John E. Albanese Jr. of Medina. Maxwell S. Frantz of East Aurora. Kenneth A. Pavan of Niagara Falls. Ronald W. Zydel of Buffalo.

From A through Z, you could read the names of the hundreds of Western New Yorkers who died during the Vietnam War on the back of the T-shirt. George R. Streicher III, a 66-year-old Navy and Army veteran, wore the shirt to the Kenmore-Town of Tonawanda Memorial Day Parade on Monday.

Streicher and many others came out to the 68th edition of the Ken-Ton parade to pay tribute to those who died in military service.

The parade, one of the largest in the state, was sponsored by the Milton J. Brounshidle Post 205, American Legion, and Harry E. Crosby Post 2472, Veterans of Foreign Wars.

Others attended events and ceremonies to honor fallen service members at Western New York locations including Forest Lawn in Buffalo, Clarence Hollow, and Oakwood Cemetery in Niagara Falls.

At the Ken-Ton parade on Delaware Avenue, spectators saluted firefighters, waved American flags and applauded a marching band playing the Beatles’ “I Want to Hold Your Hand.” And when a group of seven military personnel marched by, the crowd stepped up its cheers.

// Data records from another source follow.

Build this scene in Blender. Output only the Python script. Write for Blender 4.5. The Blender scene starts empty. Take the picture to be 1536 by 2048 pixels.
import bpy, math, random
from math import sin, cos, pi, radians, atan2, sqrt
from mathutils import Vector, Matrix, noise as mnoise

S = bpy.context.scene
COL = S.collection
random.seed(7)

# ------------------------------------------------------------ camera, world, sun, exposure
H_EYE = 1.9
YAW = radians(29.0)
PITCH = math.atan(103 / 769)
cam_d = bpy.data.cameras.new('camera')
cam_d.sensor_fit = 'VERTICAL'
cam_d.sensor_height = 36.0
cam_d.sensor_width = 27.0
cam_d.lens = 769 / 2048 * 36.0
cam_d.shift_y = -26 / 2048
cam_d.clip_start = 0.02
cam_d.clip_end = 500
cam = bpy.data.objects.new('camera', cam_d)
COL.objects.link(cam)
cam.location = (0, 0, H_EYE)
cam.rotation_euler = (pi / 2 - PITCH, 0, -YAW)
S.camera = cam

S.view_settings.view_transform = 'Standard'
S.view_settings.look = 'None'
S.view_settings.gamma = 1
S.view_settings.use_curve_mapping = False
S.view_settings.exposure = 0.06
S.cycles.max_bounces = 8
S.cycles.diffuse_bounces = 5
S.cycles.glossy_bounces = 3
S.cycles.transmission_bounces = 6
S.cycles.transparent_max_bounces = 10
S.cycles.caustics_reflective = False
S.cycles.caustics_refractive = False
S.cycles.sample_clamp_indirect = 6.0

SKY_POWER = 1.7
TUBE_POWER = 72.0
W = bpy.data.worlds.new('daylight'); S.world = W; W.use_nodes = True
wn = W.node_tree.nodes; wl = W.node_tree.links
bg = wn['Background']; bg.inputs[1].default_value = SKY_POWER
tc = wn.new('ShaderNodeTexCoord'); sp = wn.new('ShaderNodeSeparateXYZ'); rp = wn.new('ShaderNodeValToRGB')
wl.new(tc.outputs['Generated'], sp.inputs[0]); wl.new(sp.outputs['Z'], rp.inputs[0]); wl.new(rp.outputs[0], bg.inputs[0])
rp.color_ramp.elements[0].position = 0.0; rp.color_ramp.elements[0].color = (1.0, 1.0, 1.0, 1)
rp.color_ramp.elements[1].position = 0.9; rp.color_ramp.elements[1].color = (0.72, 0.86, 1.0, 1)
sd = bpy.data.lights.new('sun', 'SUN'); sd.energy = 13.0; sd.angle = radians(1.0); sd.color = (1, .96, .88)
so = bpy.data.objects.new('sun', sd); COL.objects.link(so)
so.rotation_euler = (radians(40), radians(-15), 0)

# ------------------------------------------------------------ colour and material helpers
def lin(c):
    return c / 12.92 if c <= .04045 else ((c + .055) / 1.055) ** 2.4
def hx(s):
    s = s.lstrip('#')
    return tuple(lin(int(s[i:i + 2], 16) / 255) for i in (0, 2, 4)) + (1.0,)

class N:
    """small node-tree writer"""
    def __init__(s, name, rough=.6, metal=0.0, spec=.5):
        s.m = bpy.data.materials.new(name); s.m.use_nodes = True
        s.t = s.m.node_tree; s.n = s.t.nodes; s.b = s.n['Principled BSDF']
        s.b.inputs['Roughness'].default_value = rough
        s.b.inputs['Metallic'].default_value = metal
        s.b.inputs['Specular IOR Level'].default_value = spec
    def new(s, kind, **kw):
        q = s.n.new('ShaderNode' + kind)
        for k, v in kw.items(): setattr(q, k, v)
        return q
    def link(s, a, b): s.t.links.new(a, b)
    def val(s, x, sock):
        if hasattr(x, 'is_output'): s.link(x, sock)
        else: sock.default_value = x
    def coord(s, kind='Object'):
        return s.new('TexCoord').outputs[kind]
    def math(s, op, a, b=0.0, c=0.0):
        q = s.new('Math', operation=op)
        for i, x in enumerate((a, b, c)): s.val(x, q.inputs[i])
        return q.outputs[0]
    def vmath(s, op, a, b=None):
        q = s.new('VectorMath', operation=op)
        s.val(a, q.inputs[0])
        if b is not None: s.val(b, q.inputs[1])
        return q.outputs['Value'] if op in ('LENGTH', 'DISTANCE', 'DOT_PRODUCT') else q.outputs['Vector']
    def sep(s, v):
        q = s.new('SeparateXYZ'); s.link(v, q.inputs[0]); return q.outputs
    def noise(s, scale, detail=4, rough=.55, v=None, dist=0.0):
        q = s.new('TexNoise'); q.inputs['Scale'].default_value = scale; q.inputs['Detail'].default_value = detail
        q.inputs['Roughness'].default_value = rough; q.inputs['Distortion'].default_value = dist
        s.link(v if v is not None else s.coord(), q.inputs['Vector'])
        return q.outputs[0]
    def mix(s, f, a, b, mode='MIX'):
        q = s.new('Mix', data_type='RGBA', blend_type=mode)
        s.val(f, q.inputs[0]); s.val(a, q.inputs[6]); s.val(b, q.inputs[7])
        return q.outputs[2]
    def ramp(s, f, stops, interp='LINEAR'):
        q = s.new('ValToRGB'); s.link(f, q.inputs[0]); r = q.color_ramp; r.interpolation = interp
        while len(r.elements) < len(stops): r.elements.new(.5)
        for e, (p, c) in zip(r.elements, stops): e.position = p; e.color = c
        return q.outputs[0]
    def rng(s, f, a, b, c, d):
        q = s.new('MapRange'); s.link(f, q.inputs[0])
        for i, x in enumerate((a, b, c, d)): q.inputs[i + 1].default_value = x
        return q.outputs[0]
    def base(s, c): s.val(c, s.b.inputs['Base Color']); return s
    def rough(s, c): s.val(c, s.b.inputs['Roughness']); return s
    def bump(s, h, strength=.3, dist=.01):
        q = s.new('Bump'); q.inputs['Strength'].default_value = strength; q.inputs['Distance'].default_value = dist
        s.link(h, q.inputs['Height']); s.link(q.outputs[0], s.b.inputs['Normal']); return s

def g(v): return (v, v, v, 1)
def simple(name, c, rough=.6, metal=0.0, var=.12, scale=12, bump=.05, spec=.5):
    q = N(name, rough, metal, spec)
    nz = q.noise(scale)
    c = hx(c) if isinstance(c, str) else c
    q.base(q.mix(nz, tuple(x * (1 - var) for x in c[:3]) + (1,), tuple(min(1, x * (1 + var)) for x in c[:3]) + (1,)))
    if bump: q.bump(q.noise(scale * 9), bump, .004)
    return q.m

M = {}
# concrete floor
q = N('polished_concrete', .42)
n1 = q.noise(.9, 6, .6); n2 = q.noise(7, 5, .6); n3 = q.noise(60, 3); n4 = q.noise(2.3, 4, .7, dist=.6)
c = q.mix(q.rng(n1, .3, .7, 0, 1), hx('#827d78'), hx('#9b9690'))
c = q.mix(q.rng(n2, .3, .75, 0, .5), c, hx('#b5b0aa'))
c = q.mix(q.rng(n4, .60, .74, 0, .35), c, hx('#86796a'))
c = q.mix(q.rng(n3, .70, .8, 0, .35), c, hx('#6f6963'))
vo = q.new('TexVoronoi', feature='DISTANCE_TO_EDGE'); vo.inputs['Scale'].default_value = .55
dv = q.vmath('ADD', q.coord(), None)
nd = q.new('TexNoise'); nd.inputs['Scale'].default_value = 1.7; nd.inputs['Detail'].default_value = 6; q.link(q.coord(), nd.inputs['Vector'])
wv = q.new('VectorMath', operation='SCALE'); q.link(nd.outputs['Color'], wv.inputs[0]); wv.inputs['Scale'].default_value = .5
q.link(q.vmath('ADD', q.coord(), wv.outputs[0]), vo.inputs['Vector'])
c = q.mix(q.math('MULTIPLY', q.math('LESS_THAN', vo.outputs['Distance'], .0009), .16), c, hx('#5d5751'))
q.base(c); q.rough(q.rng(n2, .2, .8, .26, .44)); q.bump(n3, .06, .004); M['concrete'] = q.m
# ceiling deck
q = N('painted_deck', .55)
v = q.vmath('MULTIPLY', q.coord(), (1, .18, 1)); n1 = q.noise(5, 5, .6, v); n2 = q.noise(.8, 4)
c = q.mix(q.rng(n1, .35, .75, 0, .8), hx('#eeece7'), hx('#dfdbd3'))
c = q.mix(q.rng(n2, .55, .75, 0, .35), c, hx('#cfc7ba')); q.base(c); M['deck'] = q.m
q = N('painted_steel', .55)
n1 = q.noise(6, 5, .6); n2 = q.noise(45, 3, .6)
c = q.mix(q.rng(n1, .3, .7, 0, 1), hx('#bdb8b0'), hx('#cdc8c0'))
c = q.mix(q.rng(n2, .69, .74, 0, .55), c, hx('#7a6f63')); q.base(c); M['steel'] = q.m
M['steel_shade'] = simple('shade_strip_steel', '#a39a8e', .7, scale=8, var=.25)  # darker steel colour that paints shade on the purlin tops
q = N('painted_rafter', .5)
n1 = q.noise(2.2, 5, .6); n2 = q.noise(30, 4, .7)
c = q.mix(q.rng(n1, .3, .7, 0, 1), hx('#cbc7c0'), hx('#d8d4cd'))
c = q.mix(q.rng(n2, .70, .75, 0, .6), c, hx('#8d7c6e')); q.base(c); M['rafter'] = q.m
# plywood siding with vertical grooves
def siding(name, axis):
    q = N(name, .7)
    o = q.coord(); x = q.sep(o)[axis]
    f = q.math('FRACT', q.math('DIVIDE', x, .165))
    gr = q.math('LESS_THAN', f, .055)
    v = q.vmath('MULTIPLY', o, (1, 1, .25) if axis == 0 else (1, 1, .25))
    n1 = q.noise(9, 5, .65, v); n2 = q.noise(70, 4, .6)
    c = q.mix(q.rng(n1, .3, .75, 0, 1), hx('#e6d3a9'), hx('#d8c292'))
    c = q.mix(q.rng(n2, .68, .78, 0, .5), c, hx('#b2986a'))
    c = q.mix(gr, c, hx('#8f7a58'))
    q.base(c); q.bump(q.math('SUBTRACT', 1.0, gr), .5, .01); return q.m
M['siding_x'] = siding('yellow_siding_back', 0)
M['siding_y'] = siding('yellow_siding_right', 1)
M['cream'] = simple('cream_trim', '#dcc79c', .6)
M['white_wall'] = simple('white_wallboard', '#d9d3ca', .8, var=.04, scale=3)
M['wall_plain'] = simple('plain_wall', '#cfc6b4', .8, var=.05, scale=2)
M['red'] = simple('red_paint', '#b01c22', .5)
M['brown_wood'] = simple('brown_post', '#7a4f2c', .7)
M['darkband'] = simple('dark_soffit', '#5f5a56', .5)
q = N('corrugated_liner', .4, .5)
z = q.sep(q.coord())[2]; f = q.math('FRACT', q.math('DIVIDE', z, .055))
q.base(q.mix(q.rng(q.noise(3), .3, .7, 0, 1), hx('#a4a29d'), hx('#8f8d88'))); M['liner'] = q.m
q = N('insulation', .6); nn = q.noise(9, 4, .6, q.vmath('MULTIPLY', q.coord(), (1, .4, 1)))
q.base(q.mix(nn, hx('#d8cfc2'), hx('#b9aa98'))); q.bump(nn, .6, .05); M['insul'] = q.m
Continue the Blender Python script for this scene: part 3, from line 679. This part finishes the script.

Evan Lipton, a professional saxophonist, stood up upon seeing the service members. “I just play music, and that’s what I do,” Lipton said. “These people are actually going to grab a gun to protect the world.”

Lipton, 37, released his first album, “Karmic Shift,” on Memorial Day in 2013. Either as a musician or as an spectator, he has been part of Memorial Day parades in various New York State communities for about 25 years.

“This and Fourth of July are my holidays, more than New Year’s Eve, more than my birthday,” he said.

After the parade, he planned to play the patriotic song “America the Beautiful” at Canalside, he said.

The United States has done some “terrible things,” Lipton said, but the country moves on and always puts its best foot forward.

“Or your best scooter forward, if that’s what you can,” Lipton said as a group of senior veterans rolled by in their power chairs.

Austin Sprague, an 11-year-old boy decked out in red, white and blue from head to toe, can’t even remember the first time he came to the Ken-Ton Memorial Day Parade – that’s how young he was.

Austin said he is proud “because people serve for our country to keep us safe.”

At one point, Kenna DePinto watched a group of girls wearing teal sequined blouses and black shorts dance to Bruno Mars’ “Uptown Funk.” She always reminds her children to stand up for all branches of the military marching by but not to say “Happy Memorial Day,” she said.

The parade has been a longtime tradition for Evie Weinstein, who grew up in Kenmore. On Monday, she and her husband, Barry, brought their grandson Spencer to his first Memorial Day parade.

“It’s really fun to see people out and about and to, of course, honor our veterans,” she said. “It’s not just a day off from school.”

Weinstein has a personal connection to the military: She’s the daughter of Holocaust survivors.

“The veterans won the war and liberated the camps,” she said of those who fought in World War II.

History is difficult, but children have to know what happened, she said.

Barry Weinstein remembers selling balloons at the parade when he was a teenager about 45 years ago. As he walked down the street, the balloon’s strings tangled.

But he still sold all of them, he said. At about 12:30 p.m., rain forced a lot of spectators to pack up their folding chairs and blankets and seek cover. Within minutes, the sidewalks were clear.

The show, however, went on. Many groups, including Boy Scout Troop 104 from Tonawanda and the Buffalo City Guard Gordon Highlanders, marched to the end of the parade route.

“We play rain, shine or snow,” Jim Hudson of the City Guard said. “Nothing stops us.”

Streicher, the 66-year-old veteran with all the names on his shirt, stayed put despite the rain. He reminisced about his days serving.

When he enlisted in the Navy, where he served from 1968 to 1972, he made $49 every two weeks, he said. By the time he retired from the Army in 2000 after 16 years of service, he made $1,449 over the same time span.

“Favorite thing? Payday,” said Streicher, who rose to the rank of staff sergeant.

Still, he said his days in the military were “good for him.” As a “wild child in the ’60s,” he needed the discipline, he said.

“I had a purpose,” he said, “and I enjoyed it.”